The gold-silver ratio has fallen by about 7 percent in a week. While last week more than 64 ounces of silver were needed to buy one ounce of gold, that ratio is now around 59. This has reached the lowest level in three weeks.
The decline sends one clear message: silver is currently outperforming gold. The question is whether this is the start of a new strong phase for silver, or just a temporary move.
Silver is catching up with gold
The gold price is trading at around $5,180 per ounce and is about 3.4 percent higher than a week ago. At the same time, gold showed a slight pullback in the past 24 hours after previously testing the USD 5,200 mark.
Silver is around $87 an ounce. Measured over seven days, this is an increase of more than 10 percent. This stronger weekly performance explains the rapid decline in the gold-silver ratio.
When silver rises faster than gold, the ratio automatically falls. We have now seen this pattern for six trading days in a row.
Why this ratio is important
Investors often use the gold-silver ratio as a valuation metric. A high ratio means that silver is relatively cheap compared to gold. A falling ratio indicates that silver is gaining ground.

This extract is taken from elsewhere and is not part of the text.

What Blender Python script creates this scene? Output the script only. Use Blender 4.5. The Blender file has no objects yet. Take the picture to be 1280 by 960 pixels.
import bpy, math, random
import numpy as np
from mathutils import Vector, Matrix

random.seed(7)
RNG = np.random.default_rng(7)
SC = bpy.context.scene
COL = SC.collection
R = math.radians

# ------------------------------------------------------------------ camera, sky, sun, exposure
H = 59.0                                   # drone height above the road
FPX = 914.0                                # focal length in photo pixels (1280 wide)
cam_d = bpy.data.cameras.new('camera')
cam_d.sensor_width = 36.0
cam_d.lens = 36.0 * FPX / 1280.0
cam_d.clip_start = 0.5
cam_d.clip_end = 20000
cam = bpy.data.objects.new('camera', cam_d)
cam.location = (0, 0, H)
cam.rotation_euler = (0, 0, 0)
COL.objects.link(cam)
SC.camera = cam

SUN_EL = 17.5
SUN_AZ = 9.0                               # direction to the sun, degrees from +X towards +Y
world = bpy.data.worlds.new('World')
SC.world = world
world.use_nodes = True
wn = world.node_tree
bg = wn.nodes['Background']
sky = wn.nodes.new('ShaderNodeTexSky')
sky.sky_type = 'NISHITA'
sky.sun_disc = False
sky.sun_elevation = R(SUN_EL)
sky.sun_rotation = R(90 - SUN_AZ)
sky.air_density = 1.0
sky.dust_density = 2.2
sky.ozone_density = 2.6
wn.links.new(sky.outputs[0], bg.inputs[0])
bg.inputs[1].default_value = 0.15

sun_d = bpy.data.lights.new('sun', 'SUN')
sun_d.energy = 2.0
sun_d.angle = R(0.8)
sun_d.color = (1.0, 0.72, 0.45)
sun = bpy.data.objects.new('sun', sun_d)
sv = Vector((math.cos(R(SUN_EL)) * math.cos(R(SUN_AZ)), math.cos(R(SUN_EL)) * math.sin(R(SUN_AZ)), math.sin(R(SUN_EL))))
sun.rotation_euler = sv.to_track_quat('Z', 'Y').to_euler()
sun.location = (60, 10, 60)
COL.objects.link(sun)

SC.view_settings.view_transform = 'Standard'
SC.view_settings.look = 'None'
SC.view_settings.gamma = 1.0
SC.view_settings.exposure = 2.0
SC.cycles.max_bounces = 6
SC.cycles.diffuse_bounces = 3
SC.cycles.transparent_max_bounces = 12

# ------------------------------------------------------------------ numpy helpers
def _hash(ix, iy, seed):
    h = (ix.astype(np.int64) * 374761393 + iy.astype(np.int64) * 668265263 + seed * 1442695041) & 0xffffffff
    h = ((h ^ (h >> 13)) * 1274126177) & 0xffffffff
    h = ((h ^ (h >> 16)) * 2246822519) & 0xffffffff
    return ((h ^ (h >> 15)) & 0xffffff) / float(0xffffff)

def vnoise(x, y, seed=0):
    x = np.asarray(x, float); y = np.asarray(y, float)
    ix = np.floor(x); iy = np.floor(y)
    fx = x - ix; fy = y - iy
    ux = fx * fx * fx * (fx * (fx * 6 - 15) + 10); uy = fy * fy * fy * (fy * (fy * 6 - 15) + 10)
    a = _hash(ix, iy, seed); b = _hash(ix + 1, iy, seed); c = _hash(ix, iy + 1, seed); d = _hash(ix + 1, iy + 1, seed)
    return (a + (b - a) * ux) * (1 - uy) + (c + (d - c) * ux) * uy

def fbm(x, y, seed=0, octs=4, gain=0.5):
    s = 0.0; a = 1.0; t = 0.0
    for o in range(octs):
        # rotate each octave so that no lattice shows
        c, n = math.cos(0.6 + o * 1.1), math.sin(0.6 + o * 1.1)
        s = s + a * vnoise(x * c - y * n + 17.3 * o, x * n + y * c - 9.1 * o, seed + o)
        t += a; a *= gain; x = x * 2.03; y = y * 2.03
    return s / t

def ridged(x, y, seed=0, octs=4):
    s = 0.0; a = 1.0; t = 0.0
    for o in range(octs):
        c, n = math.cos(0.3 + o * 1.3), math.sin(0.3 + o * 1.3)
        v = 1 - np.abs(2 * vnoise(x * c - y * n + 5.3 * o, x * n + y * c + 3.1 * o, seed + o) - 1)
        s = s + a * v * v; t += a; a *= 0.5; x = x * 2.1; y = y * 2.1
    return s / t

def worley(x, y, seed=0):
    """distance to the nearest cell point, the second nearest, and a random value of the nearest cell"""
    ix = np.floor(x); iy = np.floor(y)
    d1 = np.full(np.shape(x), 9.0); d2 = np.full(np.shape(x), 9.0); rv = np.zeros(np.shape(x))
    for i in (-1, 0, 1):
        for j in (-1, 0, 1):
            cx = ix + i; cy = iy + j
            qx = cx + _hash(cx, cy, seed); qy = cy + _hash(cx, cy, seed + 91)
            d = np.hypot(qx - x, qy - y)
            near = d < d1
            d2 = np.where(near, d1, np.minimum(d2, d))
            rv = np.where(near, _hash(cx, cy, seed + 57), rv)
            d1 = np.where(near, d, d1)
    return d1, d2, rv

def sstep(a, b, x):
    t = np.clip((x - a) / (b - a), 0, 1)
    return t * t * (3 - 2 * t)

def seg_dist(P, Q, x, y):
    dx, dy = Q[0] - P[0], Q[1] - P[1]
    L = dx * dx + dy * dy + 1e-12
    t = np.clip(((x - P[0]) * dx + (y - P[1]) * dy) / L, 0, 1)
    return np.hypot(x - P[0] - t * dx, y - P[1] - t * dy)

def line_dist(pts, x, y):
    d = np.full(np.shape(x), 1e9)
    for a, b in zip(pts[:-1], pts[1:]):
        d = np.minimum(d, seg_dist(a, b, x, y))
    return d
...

Historically, the ratio often falls in periods when two forces converge: rising industrial demand and increasing need for safe havens.
Silver has a unique position. It is both a defensive investment and an industrial metal used in solar panels, electronics and industrial applications, among other things. As economic expectations improve, silver benefits through industrial demand. In the event of geopolitical tensions, it can also benefit from safe haven flows.
Geopolitics and trade policy play a role
The current movement takes place against a complex background. Investors are following tensions surrounding Iran and the United States’ trade policy, including President Trump’s announced 10 percent global import tariff.
With increasing uncertainty, both gold and silver can rise. But silver can react more strongly in such a scenario, precisely because of the combination of defensive and industrial properties.
Comparison with 2025
Market observers see parallels with 2025. Even then, silver started to outperform gold, partly due to increasing demand and tightness on the supply side. The ratio at the time gradually declined before the market stabilized.
With the current ratio around 59, the question arises whether a similar phase will occur again.
Gold is still trading near record levels, having previously reached an all-time high of above $5,500. Silver is historically still below its old peaks, but closing the distance.